Além da falta de segurança, a bióloga Hosana reclama da falta da preservação justamente do que trouxe fama à rua, suas árvores. Ela diz que o problema da falta de cuidados ficou evidente no temporal que atingiu a Capital com ventos que chegaram a quase 120 km/h em 29 de janeiro de 2016. Na ocasião, a Secretaria Municipal do Meio Ambiente (Smam, hoje Smams depois de ter adicionado Sustentabilidade ao nome) contabilizou oficialmente a queda de três árvores, mas não levou em conta o grande número de galhos quebrados que caíram sobre o pavimento e provocaram a interdição da rua e chegaram a abrir buracos no túnel verde.

“Quando houve aquela tempestade, a maior parte das árvores que caíram eram exóticas. Por que essas árvores caem? Porque estão adaptadas para outro tipo de solo, tem um tipo de raiz que não está adaptada para o solo raso de Porto Alegre. Então, as árvores nativas, como a Mirtácea, parente da Pitangueira, que tem na André Puente, são resistentes e não caem. Mas as árvores que compõem o túnel verde da Gonçalo são todas exóticas. Então, o cuidado do poder público teria que ser maior ainda”, diz Hosana. Uma placa no local explica que a Tipuana é uma árvore exótica natural da América do Sul e que a rua conta ainda com outros tipos de árvores trazidas até de locais como o Japão.

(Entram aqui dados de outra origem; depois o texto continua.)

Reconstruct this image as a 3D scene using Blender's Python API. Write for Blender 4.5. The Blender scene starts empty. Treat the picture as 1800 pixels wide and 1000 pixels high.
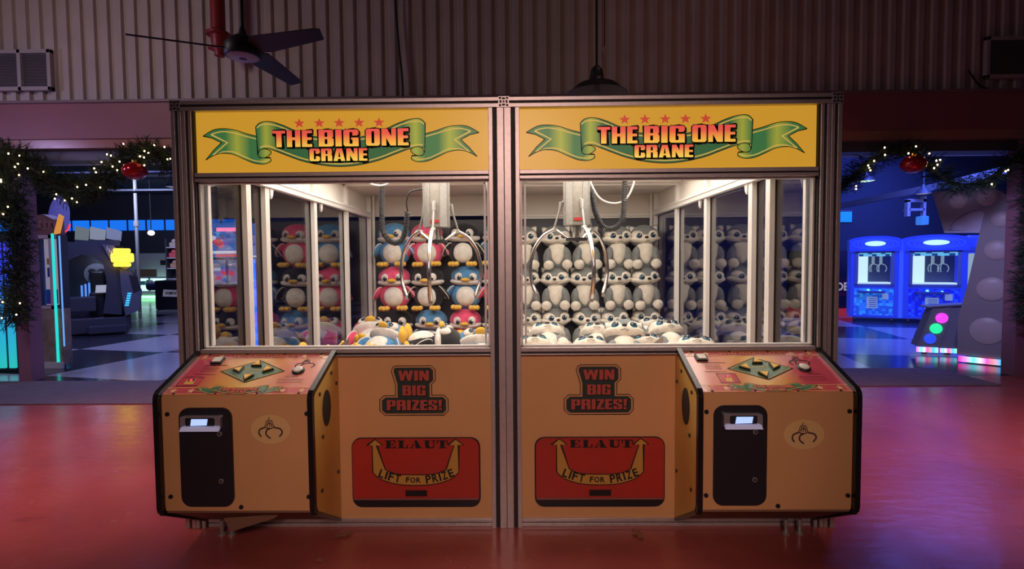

Gonçalo de Carvalho após o temporal de janeiro de 2016 | Foto: Milton Ribeiro/Sul21

A bióloga avalia que essas árvores exóticas são muito frágeis. Ela aponta ainda que, pela falta de cuidado, há árvores que estão tomadas por ervas, que estão gradativamente as matando e aumentando ainda mais o risco de caírem em futuros temporais. Segundo ela, as galhos das árvores deveriam ser constantemente podados para serem mantidos em boas condições, mas faltaria um olhar técnico da Prefeitura para fazer esse trabalho.

Procurada, a Secretaria Municipal de Serviços Urbanos (Smsurb), responsável pela poda das árvores e pela iluminação na cidade, diz que a pasta presta serviços de acordo com as demandas feitas à Prefeitura pelo número 156 ou a partir de denúncias feitas por outros órgãos do poder público, como por servidores da Empresa de Transporte Público e Circulação (EPTC). A secretaria aponta que, em caso de não haver denúncias, não há um trabalho de rotina dos servidores que permita que seja feita uma fiscalização in loco frequente. No caso das árvores, situações de risco à população são priorizadas em detrimento de reclamações paisagistas.